DO THIS:
Quote the material below exactly as written, from the first line to the line that holds "o = lb.build('dead_leaves', LEAF, None, True, True);", endpoints included.
— START OF INFORMATION SHOWN —
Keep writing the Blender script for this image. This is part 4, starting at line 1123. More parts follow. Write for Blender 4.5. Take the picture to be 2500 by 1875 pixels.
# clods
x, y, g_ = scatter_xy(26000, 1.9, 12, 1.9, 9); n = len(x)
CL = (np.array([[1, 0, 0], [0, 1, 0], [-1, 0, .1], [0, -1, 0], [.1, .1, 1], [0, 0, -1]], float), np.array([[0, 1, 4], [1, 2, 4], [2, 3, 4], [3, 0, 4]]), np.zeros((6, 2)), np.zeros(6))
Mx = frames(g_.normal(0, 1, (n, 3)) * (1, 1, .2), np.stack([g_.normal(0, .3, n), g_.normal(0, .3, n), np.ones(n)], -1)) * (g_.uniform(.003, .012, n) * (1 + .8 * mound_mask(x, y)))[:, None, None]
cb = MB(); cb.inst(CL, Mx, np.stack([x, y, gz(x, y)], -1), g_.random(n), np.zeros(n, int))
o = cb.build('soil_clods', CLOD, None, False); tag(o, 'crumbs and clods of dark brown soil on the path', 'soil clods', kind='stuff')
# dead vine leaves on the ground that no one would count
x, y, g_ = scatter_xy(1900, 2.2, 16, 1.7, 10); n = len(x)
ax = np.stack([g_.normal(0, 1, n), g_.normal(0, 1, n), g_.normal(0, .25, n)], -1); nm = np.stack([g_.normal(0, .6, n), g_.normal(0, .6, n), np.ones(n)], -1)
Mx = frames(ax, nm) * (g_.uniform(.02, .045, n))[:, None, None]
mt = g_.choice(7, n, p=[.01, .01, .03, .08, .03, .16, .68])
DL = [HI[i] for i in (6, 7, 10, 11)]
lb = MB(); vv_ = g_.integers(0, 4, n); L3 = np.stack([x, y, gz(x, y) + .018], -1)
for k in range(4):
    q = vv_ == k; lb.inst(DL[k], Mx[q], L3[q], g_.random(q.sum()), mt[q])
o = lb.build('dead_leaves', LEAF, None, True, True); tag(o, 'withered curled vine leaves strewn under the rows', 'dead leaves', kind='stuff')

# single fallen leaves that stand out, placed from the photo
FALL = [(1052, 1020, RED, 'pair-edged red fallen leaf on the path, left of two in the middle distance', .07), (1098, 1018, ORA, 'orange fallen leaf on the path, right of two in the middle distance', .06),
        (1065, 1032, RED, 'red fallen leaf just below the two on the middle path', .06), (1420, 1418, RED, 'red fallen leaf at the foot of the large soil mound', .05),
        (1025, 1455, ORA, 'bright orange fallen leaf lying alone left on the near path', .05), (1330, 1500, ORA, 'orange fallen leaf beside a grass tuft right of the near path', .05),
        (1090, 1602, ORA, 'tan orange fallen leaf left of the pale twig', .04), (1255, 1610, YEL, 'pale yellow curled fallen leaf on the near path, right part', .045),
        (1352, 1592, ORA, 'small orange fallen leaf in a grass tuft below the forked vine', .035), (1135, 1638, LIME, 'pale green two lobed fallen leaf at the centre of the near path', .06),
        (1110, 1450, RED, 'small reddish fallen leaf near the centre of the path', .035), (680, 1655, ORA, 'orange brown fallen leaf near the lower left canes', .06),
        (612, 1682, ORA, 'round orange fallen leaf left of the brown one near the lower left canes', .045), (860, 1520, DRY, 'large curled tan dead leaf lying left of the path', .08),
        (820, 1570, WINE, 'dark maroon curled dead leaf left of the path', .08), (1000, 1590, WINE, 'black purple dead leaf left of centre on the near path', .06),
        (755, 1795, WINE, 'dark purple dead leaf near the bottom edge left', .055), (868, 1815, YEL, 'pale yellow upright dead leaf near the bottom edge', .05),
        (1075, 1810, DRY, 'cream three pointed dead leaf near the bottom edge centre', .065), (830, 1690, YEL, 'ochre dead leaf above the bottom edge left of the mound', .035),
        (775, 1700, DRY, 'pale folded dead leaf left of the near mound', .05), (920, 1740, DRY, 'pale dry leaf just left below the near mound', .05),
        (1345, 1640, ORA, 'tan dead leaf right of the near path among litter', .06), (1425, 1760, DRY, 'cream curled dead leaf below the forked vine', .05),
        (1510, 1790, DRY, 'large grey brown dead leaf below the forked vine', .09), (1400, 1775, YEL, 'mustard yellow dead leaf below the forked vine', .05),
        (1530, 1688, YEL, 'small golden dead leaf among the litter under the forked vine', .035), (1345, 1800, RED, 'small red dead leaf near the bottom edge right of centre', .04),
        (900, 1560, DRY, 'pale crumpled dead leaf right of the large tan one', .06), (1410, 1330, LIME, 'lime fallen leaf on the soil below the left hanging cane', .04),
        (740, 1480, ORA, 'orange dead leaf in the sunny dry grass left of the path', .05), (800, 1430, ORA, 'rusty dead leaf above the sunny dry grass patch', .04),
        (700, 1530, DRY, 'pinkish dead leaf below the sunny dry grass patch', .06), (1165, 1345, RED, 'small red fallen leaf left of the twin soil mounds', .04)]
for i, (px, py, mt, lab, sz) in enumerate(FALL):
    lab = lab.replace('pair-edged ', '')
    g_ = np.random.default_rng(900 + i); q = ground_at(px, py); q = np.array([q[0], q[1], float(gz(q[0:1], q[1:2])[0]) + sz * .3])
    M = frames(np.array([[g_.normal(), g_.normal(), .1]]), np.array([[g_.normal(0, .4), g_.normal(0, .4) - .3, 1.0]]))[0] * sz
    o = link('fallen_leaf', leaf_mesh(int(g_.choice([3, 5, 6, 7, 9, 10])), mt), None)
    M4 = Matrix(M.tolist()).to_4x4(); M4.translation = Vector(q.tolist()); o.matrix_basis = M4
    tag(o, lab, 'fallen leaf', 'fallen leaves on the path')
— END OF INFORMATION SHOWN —
SOLUTION FOR THIS EXERCISE:
Keep writing the Blender script for this image. This is part 4, starting at line 1123. More parts follow. Write for Blender 4.5. Take the picture to be 2500 by 1875 pixels.
# clods
x, y, g_ = scatter_xy(26000, 1.9, 12, 1.9, 9); n = len(x)
CL = (np.array([[1, 0, 0], [0, 1, 0], [-1, 0, .1], [0, -1, 0], [.1, .1, 1], [0, 0, -1]], float), np.array([[0, 1, 4], [1, 2, 4], [2, 3, 4], [3, 0, 4]]), np.zeros((6, 2)), np.zeros(6))
Mx = frames(g_.normal(0, 1, (n, 3)) * (1, 1, .2), np.stack([g_.normal(0, .3, n), g_.normal(0, .3, n), np.ones(n)], -1)) * (g_.uniform(.003, .012, n) * (1 + .8 * mound_mask(x, y)))[:, None, None]
cb = MB(); cb.inst(CL, Mx, np.stack([x, y, gz(x, y)], -1), g_.random(n), np.zeros(n, int))
o = cb.build('soil_clods', CLOD, None, False); tag(o, 'crumbs and clods of dark brown soil on the path', 'soil clods', kind='stuff')
# dead vine leaves on the ground that no one would count
x, y, g_ = scatter_xy(1900, 2.2, 16, 1.7, 10); n = len(x)
ax = np.stack([g_.normal(0, 1, n), g_.normal(0, 1, n), g_.normal(0, .25, n)], -1); nm = np.stack([g_.normal(0, .6, n), g_.normal(0, .6, n), np.ones(n)], -1)
Mx = frames(ax, nm) * (g_.uniform(.02, .045, n))[:, None, None]
mt = g_.choice(7, n, p=[.01, .01, .03, .08, .03, .16, .68])
DL = [HI[i] for i in (6, 7, 10, 11)]
lb = MB(); vv_ = g_.integers(0, 4, n); L3 = np.stack([x, y, gz(x, y) + .018], -1)
for k in range(4):
    q = vv_ == k; lb.inst(DL[k], Mx[q], L3[q], g_.random(q.sum()), mt[q])
o = lb.build('dead_leaves', LEAF, None, True, True); tag(o, 'withered curled vine leaves strewn under the rows', 'dead leaves', kind='stuff')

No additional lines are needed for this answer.